Cuenta Burgaña que guarda semillas de guisantes de hace más de 120 años y que la horticultura la aprendió de su abuelo, el mismo que cultivaba guisantes para la veraneante más famosa de Getaria, la reina Fabiola de Bélgica.También surtía a otras familias aristocráticas y acaudaladas que frecuentaban la costa guipuzcoana desde tiempos de la Belle Époque. Por aquel entonces la clase pudiente madrileña y europea, acostumbraba a veranear en la costa cantábrica, en Biarritz, en San Sebastián, en Zarautz… y en Getaria. Venían con su séquito de sirvientes, damas de compañía, mayordomos, chóferes, cocineros y cocineras.
Cuenta Burgaña, que fue aquella gente privilegiada la que abrió los ojos a cocineros como Shishito y más tarde a Nicolasa Pradera y otros, dando nacimiento a una manera muy donostiarra de entender los asuntos de la mesa. El plato más famoso que de aquellos tiempos queda es un invento del gran Shishito para paliar la falta de langosta: el txangurro a la donostiarra.
Así pues, el abuelo de Burgaña vendía guisantes de lágrima que no podía servir en su propia mesa a gente como Fabiola.
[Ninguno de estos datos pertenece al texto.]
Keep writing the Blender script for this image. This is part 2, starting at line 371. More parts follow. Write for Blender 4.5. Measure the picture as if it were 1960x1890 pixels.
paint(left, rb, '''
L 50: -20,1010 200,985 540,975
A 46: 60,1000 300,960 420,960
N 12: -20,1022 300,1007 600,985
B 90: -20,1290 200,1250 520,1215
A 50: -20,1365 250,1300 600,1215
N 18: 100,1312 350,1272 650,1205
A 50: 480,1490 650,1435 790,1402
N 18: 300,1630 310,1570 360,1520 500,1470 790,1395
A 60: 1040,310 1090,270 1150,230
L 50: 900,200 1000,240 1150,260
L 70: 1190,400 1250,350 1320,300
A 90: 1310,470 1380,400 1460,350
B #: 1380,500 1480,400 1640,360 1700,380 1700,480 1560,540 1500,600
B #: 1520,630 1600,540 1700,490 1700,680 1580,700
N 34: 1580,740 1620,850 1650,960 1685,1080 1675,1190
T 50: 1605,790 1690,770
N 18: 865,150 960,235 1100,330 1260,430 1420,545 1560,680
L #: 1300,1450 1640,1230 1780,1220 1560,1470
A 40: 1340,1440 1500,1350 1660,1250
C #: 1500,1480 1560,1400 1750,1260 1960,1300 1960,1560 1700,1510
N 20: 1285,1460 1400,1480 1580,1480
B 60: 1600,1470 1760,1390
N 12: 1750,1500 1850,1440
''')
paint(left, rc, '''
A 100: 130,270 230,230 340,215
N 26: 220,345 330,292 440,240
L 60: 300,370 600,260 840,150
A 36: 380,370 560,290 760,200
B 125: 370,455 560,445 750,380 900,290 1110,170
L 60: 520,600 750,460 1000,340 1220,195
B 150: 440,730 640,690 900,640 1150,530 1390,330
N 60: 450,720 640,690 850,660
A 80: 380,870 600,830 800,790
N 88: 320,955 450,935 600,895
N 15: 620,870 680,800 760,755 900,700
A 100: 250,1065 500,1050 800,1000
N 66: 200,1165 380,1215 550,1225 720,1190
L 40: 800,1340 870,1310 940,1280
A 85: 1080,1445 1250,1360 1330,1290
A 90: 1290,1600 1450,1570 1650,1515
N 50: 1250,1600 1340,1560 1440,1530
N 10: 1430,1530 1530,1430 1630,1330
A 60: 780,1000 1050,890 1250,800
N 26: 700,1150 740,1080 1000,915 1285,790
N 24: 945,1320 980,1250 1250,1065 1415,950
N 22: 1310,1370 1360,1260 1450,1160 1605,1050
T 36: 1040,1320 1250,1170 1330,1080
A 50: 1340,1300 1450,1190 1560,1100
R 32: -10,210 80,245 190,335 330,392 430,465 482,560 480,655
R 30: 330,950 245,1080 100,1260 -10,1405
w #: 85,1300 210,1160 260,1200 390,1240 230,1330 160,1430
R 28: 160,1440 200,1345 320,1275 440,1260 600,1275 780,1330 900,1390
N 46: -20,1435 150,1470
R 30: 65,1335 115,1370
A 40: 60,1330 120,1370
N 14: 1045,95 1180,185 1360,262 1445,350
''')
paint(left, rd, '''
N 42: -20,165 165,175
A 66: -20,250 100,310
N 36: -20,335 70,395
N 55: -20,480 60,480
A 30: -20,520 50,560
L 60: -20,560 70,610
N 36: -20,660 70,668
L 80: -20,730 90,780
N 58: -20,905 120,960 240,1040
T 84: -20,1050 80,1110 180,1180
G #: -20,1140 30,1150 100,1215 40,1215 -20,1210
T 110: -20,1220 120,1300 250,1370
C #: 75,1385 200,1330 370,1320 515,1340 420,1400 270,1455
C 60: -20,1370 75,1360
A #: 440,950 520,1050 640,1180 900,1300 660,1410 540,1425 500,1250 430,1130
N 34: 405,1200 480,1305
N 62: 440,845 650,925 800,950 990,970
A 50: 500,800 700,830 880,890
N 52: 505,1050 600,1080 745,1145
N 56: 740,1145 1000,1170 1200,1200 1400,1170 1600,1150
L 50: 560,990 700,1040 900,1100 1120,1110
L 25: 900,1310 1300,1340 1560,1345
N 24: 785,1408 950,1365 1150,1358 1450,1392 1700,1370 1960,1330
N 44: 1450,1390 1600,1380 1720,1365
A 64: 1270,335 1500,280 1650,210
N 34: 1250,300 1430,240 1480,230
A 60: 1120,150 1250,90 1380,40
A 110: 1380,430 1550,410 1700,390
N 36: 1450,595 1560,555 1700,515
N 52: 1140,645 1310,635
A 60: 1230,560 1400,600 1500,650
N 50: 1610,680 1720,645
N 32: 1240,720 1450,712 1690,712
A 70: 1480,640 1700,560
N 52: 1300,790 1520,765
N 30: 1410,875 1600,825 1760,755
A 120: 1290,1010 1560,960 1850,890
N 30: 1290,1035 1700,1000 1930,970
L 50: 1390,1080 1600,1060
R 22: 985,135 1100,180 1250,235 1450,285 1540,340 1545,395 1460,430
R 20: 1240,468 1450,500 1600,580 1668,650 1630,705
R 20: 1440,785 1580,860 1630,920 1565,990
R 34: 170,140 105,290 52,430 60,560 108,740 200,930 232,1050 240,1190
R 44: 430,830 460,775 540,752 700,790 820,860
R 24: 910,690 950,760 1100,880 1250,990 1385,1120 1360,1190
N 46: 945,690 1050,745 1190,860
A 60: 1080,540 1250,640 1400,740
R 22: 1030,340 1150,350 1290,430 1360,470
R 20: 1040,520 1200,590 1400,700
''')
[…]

Ahora su nieto Jaime hace lo mismo con gente acaudalada que envía sus coches particulares desde Madrid, París o Barcelona para comprar el diminuto guisante de lágrima, que ni siquiera es redondo del todo y cuesta, en el mejor de los casos trescientos euros el kilo. Sí, digo bien, trescientos del ala por kilo, un precio que solo es posible porque los grandes cocineros aseguran su compra.
El guisante de lágrima invade las grandes mesas de la Península Ibérica, aunque Burgaña duda que sea oro todo lo que reluce. Aconseja que desconfiemos si lo vemos en un menú de cincuenta euros, que sólo en mesas caras y de renombre es posible encontrar el auténtico, con su calibre y origen precisos, pues de cada kilo de guisantes en vaina sólo salen 60 gramos a precio de caviar. Para él la semilla ha de estar adaptada a través de los años a este clima templado y húmedo que recibe la sal de la brisa cantábrica. Por eso él bautiza su guisante como lágrima de costa, un rizar el rizo de la delicadeza que vuelve loco a cuanto japonés gourmet se acerca a sus huertas.
Recuerdo con placer aquellas primeras esferas de guisantes que Ferrán Adriá conseguía con nitrógeno en tiempos de El Bulli, pero esta es harina de otro costal. Lejos de toda elaboración sofisticada, la lágrima se puede comer incluso cruda. Es un guisante pequeño que explota en la boca con todo su sabor y que da lo mejor de sí justo con templarlo un poco en una sartén o como prefieras, aunque el colmo celestial sería servirlo en una copa de dry Martini, con una galleta de cebolla, y una yema de huevo campero por encima.
En la actualidad Burgaña tiene de antemano vendida toda su cosecha, que representa un cuarto del negocio de las verduras, flores comestibles y hortalizas que produce a lo largo del año también en su mayoría para la alta cocina. Pero esto no siempre ha sido así. Hubo tiempos en que este guisante estuvo a punto de desaparecer y fue él quien lo recuperó y llevó hasta la fama. Doy fe de ello, pues son ya demasiados años que conozco a este pájaro apasionado, defensor de sus guisantes a ultranza.
Cuando lo hemos visitado hace unos días, se aproximaba ya el final de la cosecha, que dura desde marzo a finales de mayo, de ahí que algunas de las plantas hayan perdido ya su esplendoroso verde y sus delicadas flores blancas. Apenas si le quedaban guisantes para enseñar y regalar. Nos muestra un único bote de 50 gramos, que cuesta veinte euros para el común de los mortales y guarda como pepitas de oro para un afamado cocinero.
Quizás se trate de alguno de los habituales como Juan Mari Arzak, Pedro Subijana, Eneko Atxa, Joan Roca, Dani García, o cualquier otro. O será, quizás, el pequeño de los Adriá, Albert, quien, según me cuenta un pajarito, ha empezado a tirar este año del guisante de lágrima. La próxima vez que me lo encuentre, ya le daré yo azúcar.